Another option for Mr Mugabe would have been to hire former British Prime Minister Tony Blair as his election advisor. Mr Blair, in my opinion, performed a miracle in 2005 when he won the general election which, by all standards, he should have lost. Hardly anyone in the country at the time could stand the sight of Blair and yet he pulled in a healthy percentage of the votes and even managed to get a 66 – rather a telling figure I should say – majority in the House of Commons. Mr Mugabe could have learned a thing or two from Mr Blair about creative fund raising and about introducing postal voting that opens up so many opportunities for political parties that have a problem with convincing the electorate to vote for them.

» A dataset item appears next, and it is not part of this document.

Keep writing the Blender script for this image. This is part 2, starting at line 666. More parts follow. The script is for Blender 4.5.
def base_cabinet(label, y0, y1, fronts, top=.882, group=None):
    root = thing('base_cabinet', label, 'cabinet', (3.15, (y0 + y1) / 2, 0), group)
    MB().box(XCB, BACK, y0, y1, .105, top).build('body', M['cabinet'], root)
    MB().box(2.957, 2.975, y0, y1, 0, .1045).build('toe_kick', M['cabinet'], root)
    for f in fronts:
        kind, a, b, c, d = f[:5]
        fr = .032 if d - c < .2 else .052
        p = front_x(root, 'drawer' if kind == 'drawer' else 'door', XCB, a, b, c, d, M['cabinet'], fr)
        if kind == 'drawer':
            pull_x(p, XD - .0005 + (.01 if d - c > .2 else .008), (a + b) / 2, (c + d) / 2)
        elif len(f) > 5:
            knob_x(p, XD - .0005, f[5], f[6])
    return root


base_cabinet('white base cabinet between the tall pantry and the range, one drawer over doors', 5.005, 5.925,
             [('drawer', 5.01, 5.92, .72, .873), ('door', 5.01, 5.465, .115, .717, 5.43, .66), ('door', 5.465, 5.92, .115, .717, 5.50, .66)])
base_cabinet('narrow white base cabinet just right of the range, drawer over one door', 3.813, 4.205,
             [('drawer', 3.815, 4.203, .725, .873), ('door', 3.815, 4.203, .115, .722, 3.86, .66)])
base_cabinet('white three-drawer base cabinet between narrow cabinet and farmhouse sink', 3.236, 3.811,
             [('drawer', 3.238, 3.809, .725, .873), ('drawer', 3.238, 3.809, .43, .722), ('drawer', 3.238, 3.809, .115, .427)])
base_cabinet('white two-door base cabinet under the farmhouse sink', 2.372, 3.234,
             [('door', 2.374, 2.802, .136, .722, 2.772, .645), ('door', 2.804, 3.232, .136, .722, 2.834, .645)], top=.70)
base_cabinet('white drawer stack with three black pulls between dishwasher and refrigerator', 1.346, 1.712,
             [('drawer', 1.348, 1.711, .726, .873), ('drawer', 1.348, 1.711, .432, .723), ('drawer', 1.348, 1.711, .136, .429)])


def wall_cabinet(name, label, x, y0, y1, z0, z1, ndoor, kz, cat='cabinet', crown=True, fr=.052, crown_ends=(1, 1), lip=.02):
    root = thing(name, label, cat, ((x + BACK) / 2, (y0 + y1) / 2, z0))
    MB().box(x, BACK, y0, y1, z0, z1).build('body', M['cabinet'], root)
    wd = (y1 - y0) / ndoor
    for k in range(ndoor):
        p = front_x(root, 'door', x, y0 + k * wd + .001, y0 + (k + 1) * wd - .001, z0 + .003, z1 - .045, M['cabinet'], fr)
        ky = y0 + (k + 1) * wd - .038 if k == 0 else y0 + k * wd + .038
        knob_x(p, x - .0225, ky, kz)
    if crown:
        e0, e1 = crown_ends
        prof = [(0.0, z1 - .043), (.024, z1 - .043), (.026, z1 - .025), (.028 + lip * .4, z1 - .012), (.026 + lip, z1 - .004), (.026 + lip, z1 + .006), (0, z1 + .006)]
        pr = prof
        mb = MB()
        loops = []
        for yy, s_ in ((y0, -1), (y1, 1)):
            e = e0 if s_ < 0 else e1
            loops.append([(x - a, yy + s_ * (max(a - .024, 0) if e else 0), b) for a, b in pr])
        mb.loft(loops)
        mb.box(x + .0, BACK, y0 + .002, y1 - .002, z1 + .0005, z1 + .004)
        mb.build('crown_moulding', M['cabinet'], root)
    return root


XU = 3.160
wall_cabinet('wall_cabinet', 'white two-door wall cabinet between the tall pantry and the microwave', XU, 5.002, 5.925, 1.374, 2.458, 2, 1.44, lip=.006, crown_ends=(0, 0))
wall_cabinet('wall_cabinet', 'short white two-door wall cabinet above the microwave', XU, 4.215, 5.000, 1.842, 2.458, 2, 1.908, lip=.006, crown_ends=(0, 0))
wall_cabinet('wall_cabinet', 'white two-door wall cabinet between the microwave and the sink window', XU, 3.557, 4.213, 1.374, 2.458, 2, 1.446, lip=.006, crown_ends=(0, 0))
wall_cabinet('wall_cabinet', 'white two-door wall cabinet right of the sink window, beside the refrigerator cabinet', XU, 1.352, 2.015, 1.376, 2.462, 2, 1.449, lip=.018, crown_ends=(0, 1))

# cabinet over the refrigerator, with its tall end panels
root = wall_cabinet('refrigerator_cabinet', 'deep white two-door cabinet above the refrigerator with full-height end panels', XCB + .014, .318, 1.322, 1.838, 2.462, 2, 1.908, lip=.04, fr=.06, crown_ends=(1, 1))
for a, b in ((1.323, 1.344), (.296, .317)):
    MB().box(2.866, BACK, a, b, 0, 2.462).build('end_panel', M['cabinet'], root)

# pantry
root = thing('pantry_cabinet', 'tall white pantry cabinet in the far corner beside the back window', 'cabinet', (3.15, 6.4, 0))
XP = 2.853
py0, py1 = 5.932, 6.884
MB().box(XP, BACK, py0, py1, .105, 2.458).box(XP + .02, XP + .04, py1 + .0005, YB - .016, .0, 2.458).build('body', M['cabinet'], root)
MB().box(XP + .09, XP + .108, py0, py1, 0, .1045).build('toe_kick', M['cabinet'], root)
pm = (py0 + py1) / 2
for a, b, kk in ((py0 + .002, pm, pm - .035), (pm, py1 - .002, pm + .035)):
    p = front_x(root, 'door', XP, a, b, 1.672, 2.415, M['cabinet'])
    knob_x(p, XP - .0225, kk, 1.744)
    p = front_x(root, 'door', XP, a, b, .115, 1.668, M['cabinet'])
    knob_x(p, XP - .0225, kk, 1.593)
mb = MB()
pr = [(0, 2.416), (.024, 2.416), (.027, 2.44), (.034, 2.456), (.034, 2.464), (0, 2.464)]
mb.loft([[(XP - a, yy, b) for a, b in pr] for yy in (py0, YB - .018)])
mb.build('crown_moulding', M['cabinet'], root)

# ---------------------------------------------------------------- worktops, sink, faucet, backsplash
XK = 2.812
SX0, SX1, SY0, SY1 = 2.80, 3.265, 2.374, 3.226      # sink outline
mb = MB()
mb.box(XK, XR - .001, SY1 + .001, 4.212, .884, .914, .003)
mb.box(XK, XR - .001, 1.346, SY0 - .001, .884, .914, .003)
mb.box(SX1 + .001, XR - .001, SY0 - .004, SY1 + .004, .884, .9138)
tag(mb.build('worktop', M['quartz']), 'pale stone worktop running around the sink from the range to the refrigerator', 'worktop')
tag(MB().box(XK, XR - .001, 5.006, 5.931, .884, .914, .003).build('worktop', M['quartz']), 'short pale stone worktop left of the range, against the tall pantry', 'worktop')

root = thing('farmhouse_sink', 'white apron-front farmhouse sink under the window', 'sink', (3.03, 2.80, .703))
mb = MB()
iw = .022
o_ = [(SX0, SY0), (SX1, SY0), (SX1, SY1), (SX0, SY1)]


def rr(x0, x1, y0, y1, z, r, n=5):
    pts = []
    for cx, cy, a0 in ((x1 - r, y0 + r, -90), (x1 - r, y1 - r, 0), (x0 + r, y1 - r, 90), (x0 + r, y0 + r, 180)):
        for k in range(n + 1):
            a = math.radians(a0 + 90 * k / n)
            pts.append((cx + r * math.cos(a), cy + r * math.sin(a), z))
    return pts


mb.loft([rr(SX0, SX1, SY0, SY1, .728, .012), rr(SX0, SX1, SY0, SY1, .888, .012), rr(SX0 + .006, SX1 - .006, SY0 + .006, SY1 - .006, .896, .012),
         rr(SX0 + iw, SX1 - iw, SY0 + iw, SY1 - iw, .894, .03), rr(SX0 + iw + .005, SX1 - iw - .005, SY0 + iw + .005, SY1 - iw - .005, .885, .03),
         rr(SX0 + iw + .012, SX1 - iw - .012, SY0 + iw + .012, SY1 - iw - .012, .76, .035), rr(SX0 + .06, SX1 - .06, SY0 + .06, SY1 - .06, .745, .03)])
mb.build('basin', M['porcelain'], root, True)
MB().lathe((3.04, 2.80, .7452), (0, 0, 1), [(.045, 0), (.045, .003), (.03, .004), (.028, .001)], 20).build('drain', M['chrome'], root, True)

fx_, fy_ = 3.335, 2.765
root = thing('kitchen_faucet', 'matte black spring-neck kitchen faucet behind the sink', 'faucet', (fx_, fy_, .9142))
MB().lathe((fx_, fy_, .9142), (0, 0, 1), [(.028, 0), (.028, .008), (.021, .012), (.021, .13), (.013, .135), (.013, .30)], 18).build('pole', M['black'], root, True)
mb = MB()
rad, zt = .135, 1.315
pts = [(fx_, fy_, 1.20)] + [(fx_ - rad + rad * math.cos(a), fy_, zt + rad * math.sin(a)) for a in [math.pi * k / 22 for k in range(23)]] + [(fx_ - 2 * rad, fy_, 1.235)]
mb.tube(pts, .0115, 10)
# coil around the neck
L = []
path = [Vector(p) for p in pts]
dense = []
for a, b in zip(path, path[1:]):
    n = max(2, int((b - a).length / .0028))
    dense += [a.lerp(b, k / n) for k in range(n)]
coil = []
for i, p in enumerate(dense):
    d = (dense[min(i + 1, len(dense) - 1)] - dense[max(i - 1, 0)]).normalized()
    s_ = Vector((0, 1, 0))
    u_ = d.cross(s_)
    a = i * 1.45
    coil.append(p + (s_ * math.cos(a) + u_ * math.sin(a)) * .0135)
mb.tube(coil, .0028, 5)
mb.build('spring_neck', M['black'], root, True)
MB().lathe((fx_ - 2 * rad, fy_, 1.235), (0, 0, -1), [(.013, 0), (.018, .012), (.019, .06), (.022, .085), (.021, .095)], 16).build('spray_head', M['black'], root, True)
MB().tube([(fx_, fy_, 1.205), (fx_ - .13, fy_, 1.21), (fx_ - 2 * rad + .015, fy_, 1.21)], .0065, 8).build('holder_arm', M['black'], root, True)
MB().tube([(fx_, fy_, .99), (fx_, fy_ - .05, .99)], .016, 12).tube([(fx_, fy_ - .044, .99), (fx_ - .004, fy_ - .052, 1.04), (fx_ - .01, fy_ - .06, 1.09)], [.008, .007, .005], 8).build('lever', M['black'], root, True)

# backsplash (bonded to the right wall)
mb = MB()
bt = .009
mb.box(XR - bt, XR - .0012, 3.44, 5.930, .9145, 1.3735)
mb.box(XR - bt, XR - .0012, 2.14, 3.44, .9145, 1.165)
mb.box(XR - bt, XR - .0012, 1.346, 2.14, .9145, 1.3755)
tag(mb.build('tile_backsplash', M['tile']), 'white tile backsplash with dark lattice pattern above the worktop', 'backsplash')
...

Instead Mr Mugabe created a serious problem for himself and now he has to send his men to terrorise the opposition and the voters, and that doesn’t look good at all. Putin and Blair would have never have sunk so low. They are slick operators and get things done brilliantly. Both have an ability to put a good spin on any piece of bad news and convince people and the whole world that things are going splendidly in their respective countries, that the economy is booming, that crime is falling, that education is getting better and that generally most people are feeling good about themselves. And even though things are not exactly as they say they are, people still seem to vote for them in large numbers.

That is how elections are won, Mr Mugabe. Learn from the professionals.